Hundreds of people were sitting at a marketing seminar, and the lecturer asked what kind of marketing goals you could and should have. No one answered. A little later on, he asked the same thing with the words ‘What is the purpose on marketing?’. A few shy voices exclaimed: ‘to create mental images’, ‘to sell’ and ‘to create demand’.
That is astonishing. And all of those people in there were marketing professionals, a.k.a. those people in Finland who spend a thousand million euros per year to marketing.
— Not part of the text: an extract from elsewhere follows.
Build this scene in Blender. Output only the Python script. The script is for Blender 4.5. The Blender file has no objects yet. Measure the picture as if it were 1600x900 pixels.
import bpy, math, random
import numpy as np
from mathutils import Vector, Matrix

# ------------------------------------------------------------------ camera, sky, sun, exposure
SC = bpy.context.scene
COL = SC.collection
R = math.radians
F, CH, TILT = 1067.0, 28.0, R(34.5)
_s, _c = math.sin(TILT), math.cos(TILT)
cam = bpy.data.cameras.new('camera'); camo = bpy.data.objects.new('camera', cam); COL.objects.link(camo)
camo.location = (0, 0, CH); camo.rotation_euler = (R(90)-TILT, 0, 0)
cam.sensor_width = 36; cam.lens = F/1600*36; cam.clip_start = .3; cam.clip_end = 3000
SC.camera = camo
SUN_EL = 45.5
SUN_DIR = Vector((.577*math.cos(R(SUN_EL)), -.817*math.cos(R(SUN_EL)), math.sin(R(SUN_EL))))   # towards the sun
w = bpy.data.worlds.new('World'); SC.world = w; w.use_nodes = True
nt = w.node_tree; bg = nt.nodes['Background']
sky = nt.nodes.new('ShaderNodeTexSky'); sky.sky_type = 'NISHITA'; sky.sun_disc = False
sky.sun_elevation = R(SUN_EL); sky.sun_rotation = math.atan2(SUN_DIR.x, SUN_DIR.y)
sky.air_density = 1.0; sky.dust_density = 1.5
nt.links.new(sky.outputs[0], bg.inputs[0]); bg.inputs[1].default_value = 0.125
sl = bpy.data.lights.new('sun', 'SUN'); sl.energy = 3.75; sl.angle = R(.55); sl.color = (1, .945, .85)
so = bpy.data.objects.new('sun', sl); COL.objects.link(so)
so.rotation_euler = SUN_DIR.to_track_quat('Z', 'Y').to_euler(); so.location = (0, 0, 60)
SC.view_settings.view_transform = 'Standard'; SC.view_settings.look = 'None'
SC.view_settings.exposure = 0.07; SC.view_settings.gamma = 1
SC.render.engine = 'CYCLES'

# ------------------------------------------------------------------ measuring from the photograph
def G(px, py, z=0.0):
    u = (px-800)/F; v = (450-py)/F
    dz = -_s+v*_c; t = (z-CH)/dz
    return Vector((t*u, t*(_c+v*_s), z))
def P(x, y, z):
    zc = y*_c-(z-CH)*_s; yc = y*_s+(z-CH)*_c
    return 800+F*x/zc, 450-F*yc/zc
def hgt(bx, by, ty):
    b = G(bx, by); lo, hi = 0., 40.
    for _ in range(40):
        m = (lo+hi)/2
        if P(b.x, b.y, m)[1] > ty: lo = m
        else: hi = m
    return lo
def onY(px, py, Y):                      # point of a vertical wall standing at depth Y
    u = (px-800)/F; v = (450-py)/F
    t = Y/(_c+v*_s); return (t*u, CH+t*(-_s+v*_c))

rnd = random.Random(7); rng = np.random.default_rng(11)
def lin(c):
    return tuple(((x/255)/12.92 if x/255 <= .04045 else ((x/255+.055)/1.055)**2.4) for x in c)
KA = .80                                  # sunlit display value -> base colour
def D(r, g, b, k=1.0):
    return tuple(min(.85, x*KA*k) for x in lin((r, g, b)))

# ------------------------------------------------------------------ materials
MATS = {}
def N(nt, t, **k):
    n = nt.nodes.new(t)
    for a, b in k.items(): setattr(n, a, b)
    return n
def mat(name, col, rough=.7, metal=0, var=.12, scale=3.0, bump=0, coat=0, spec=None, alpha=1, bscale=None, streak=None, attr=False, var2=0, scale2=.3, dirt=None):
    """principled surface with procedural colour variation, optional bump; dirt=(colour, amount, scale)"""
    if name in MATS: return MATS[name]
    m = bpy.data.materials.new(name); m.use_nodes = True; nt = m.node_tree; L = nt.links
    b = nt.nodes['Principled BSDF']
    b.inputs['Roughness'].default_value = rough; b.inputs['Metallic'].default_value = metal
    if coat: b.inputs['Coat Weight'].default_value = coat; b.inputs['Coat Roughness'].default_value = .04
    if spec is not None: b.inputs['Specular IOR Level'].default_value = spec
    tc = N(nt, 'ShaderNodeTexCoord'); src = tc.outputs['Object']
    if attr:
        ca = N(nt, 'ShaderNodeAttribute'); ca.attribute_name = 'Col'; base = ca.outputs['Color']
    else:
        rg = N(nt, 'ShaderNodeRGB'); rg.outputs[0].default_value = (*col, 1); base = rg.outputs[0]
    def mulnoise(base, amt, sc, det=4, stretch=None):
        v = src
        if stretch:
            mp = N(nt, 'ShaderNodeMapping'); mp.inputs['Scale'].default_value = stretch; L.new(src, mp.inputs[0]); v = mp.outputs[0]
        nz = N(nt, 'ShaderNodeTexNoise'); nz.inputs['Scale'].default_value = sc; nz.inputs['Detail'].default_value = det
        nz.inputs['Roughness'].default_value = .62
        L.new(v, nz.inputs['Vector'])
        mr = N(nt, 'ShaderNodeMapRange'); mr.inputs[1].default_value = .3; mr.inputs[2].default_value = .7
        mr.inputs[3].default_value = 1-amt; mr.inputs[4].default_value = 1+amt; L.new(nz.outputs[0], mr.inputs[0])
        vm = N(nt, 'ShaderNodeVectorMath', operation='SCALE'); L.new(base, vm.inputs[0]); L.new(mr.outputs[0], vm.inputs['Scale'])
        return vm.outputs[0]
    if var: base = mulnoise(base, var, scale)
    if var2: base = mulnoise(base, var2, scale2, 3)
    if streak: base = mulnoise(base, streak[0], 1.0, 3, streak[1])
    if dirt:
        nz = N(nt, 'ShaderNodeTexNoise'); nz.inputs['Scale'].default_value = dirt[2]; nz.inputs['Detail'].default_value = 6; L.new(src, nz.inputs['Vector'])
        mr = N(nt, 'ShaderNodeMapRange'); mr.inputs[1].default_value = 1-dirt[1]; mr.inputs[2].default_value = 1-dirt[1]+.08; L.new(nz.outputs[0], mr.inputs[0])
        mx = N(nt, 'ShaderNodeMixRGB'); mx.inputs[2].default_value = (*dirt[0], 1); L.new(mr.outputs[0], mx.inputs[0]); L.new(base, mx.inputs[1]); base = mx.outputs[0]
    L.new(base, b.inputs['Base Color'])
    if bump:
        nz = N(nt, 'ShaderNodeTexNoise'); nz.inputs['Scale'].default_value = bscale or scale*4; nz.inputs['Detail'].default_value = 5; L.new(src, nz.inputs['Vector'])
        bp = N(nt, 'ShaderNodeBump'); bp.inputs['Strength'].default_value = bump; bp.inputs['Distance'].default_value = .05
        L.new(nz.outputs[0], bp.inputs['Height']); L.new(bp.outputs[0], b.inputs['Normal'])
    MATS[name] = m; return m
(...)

And only a fraction of them ventured into guessing what is the purpose of marketing.
But what is the purpose of marketing?
Perhaps we should think about it as follows: the purpose of marketing is to change the race all together – to make the market situation change in a way that the status and the competitive advantage of the marketer are improved.
I’m sure that this is the way how Ingvar Kamprad, Luciano Benetton or Louis-Vuitton-Moët-Hennessy's Bernard Arnault see it. No one spends their money without them knowing exactly how that money will make a change or how it will quadruple itself in sales returns.
When you google ads by Ikea, Benetton or Vuitton, you’ll see their timeline and realize that their goal has more often been more on shocking the markets than on mere sales.
But all advertisers are not Ikeas and Vuittons.
Malls, for example, spend big budgets on advertising but their retailer associations cannot agree on anything that would actually change the race and create competitive advantage. Their fall campaigns are always School’s here! and January sales are called Hulabaloo!.
Political parties and all sorts of special-interest groups also have faith in marketing. Their ads tend to have a picture of a kid or teddy bear with a meaningless punch line such as ‘Together towards a brighter future’. Euros are spent and nothing is changed. And car commercials. Year after year, decade after decade, they say the same old thing. Performance for those who know what they want.
Luckily enough we also have some inspiring examples as well. Take, for example, TV ads by Lidl. They take people’s prejudices and turn them into entertainment. As a bystander, I dare to claim that Lidl’s advertising changes people’s attitudes and brings in new customers. And amongst all that lame car marketing, VW Passat’s ad The Force is a refreshing clip to watch.
But as an advertiser, you can use much more than just seconds and advert millimetres to further your goals. Change the entire domain’s game and conquer new fields by means of cunning repositioning. All you need is an inventive new concept, and there’s no going back.
By adding oat bran and raisins to a basic almond chocolate bar, you got yourself a muesli bar that is sold as a snack. Muesli bars created an entirely new product group and it’s added value brought on some added price as well. There was no competition, and the old basic chocolate bars were left to compete amongst themselves. And somebody came up with the idea of adding caffeine and C-vitamin to sodas – and along came the segment of energy drinks.
Swatch makes cheap digital watches, but it has made people believe that watches are actually jewellery and accessories. And that you must have different kinds of them for different occasions.
Repositioning seems self-evident after somebody has invented it: organic, light, SUV, small laptops. But it’s self-evident only after it’s already on the market, so be alert, or you might miss a great opportunity.